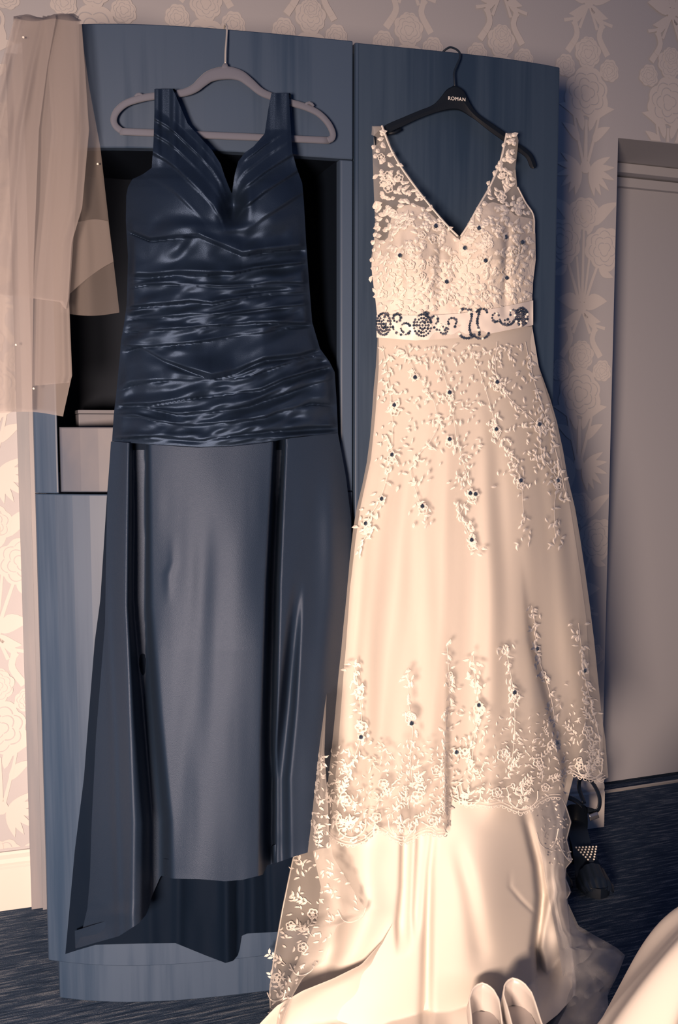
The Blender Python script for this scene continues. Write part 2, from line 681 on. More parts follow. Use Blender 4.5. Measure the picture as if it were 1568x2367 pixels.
MOTIFS = (motif_bouquet(), motif_single())
ZONES = [(1.10, EDGE_S - 0.001, 0.15, 2.62), (EDGE_S - 0.001, 2.5, LINTEL + 0.002, 2.62), (-0.35, 1.10, 1.90, 2.62), (-0.35, 0.10, 0.15, 1.90)]


def place_motif(kind, s, z, extra=0.0):
    for rect in ZONES:
        V, Fc, mi = [], [], []
        for k_, poly in enumerate(MOTIFS[kind]):
            g_ = isinstance(poly, tuple) and poly[0] == 'g'
            q = clip_poly([(s + a, z + b) for a, b in (poly[1] if g_ else poly)], rect)
            if len(q) < 3:
                continue
            b0 = len(V)
            lift = (0.0011 if g_ else 0.0004 + 0.00004 * (k_ % 12)) + extra
            V += [(a, wall_y(a) - lift, b) for a, b in q]
            Fc.append(tuple(range(b0, b0 + len(q))))
            mi.append(1 if g_ else 0)
        if len(Fc) > 3:
            o = mesh_obj('printed_flower_motif', V, Fc, MT['print'], wall)
            o.data.materials.append(MT['wallpaper'])
            o.data.polygons.foreach_set('material_index', mi)


COL_S = 1.545
for k in range(-8, 5):
    s = COL_S + k * 0.262
    zoff = 0.0 if k % 2 == 0 else 0.41
    for j in range(8):
        z = 2.50 + zoff - j * 0.41
        place_motif((j + (0 if k % 2 == 0 else 1)) % 2, s, z, 0.0009 * (j % 2) + 0.0018 * (k % 2))


def skirting(name, s0, s1, label):
    prof = [(0.0, 0.0), (0.017, 0.0), (0.017, 0.105), (0.013, 0.110), (0.015, 0.118), (0.013, 0.128), (0.007, 0.136), (0.006, 0.143), (0.0, 0.143)]
    V = []
    for s in (s0, s1):
        for d, z in prof:
            V.append((s, wall_y(s) - d, z))
    n = len(prof)
    Fc = [(i, (i + 1) % n, n + (i + 1) % n, n + i) for i in range(n)]
    Fc += [tuple(range(n))[::-1], tuple(range(n, 2 * n))]
    return tag(mesh_obj(name, V, Fc, MT['paint']), label, 'baseboard', kind='structure')


skirting('baseboard_left', -2.5, 0.037, 'cream moulded skirting board left of the wardrobe')
skirting('baseboard_right', 1.10, EDGE_S, 'cream skirting board between wardrobe and door recess')

# vertical trim on the wall at the wardrobe's left side
tv, tf = [], []
for (a, b, d) in ((0.036, 0.062, 0.030), (0.062, 0.072, 0.040), (0.072, 0.079, 0.048)):
    w_, q_ = wall_block(a, b, 0, 2.02, 2.41, d)
    tf += [tuple(i + len(tv) for i in f) for f in q_]
    tv += w_
tag(mesh_obj('trim_1', tv, tf, MT['trim']), 'grey painted upright trim between wallpaper and wardrobe', 'trim', kind='structure')

# door in its recess
door = tag(box('door_1', EDGE_S - 0.12, EDGE_S + 0.80, DOOR_Y, DOOR_Y + 0.04, 0.012, LINTEL - 0.03, MT['doorpaint']), 'plain pale flush door set back in the recess', 'door', kind='structure')
box('door_frame', EDGE_S - 0.12, EDGE_S + 0.80, DOOR_Y - 0.055, DOOR_Y + 0.06, LINTEL - 0.030, LINTEL - 0.002, MT['doorpaint'], door, 0.002)
box('door_stop', EDGE_S - 0.12, EDGE_S + 0.80, DOOR_Y - 0.02, DOOR_Y + 0.06, LINTEL - 0.062, LINTEL - 0.034, MT['doorpaint'], door, 0.002)
tag(box('trim_2', EDGE_S - 0.1, EDGE_S + 0.80, DOOR_Y - 0.055, DOOR_Y - 0.045, 0.0, 0.006, MT['chrome']), 'thin metal carpet strip in front of the door', 'trim', kind='structure')


# ------------------------------------------------------------------ wardrobe
def curved_panel(name, s0, s1, z0, z1, thick, mat, parent=None, off=0.0, n=None, rnd=0.002):
    """board that follows the bowed front, front face off metres proud of it"""
    n = n or max(3, int((s1 - s0) / 0.03))
    ss = np.concatenate([[s0, s0 + rnd * 0.6], np.linspace(s0 + rnd * 2, s1 - rnd * 2, n), [s1 - rnd * 0.6, s1]])
    ed = np.zeros(len(ss))
    ed[0] = ed[-1] = rnd * 1.5
    ed[1] = ed[-2] = rnd * 0.3
    prof = [(1.0, 0, z0), (0.0, rnd, z0), (0.0, 0, z0 + rnd), (0.0, 0, z1 - rnd), (0.0, rnd, z1), (1.0, 0, z1)]
    W = np.zeros((len(prof), len(ss), 3))
    for i, (bk, e, z) in enumerate(prof):
        W[i, :, 0] = ss
        W[i, :, 1] = F(ss) - off + (thick if bk else e + ed)
        W[i, :, 2] = z
    nr, nc = W.shape[:2]
    Fc = [(a, d, c, b) for a, b, c, d in grid_faces(nr, nc)]
    Fc += [tuple((nr - 1) * nc + j for j in range(nc)) + tuple(j for j in reversed(range(nc)))]
    Fc += [tuple(i * nc for i in range(nr)), tuple(i * nc + nc - 1 for i in reversed(range(nr)))]
    return mesh_obj(name, W.reshape(-1, 3), Fc, mat, parent)


Z_TOP = float(P(525, 67, 0)[2])
S_L, S_M, S_R = float(P(92, 1500, 0)[0]), float(P(818, 600, 0)[0]), float(P(1290, 400, 0)[0])
Z_N1 = float(P(480, 347, 0)[2])
Z_N0 = float(P(200, 984, 0)[2])
Z_D0 = float(P(190, 1141, 0)[2])
S_N0, S_N1 = float(P(132, 960, 0)[0]), float(P(787, 600, 0)[0])
BACK_Y = 2.325
Z_PL = 0.085

W1 = thing('bow_front_wardrobe', 'dark veneered wardrobe unit with open niche behind the navy dress', 'wardrobe', (0.35, 2.1, 0))
curved_panel('top_door', S_L, S_M - 0.0015, Z_N1, Z_TOP, 0.022, MT['wood'], W1)
curved_panel('stile', S_L, S_N0, Z_D0, Z_N1 - 0.002, 0.022, MT['wood'], W1)
curved_panel('stile', S_N1, S_M - 0.0015, Z_D0, Z_N1 - 0.002, 0.022, MT['wood'], W1)
curved_panel('lower_door', S_L, S_M - 0.0015, Z_PL, Z_D0 - 0.0015, 0.022, MT['wood'], W1)
dr = curved_panel('drawer', S_N0 + 0.004, S_N1 - 0.004, Z_D0 + 0.003, Z_N0 - 0.003, 0.020, MT['drawer'], W1, off=-0.001)
curved_panel('plinth', S_L + 0.02, S_M - 0.0015, 0.0, Z_PL - 0.002, 0.022, MT['wood'], W1, off=-0.012)
box('side_panel', S_L + 0.022, S_L + 0.040, 2.00, BACK_Y, 0, Z_TOP - 0.02, MT['wood'], W1)
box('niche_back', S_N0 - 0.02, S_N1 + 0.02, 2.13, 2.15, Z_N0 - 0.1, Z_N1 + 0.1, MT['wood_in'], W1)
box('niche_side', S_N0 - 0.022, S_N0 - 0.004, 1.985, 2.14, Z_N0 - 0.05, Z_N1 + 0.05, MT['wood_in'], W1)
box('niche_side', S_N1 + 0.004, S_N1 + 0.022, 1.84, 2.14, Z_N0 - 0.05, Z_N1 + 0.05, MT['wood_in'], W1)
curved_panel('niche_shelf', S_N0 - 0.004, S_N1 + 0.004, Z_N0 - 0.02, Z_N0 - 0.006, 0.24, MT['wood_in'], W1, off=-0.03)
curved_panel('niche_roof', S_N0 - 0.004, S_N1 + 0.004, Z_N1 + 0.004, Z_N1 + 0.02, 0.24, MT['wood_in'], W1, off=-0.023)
curved_panel('top_board', S_L + 0.02, S_M - 0.003, Z_TOP - 0.03, Z_TOP - 0.010, 0.32, MT['wood'], W1, off=-0.024)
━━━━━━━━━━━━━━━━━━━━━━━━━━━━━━
▶ _GIVEN REQUEST_:
Quote, please, every line of the material above from its start through the line that has "ZONES = [(1.10, EDGE_S", reproducing the words exactly and dropping any images.

▶ _FULL ANSWER_:
The Blender Python script for this scene continues. Write part 2, from line 681 on. More parts follow. Use Blender 4.5. Measure the picture as if it were 1568x2367 pixels.
MOTIFS = (motif_bouquet(), motif_single())
ZONES = [(1.10, EDGE_S - 0.001, 0.15, 2.62), (EDGE_S - 0.001, 2.5, LINTEL + 0.002, 2.62), (-0.35, 1.10, 1.90, 2.62), (-0.35, 0.10, 0.15, 1.90)]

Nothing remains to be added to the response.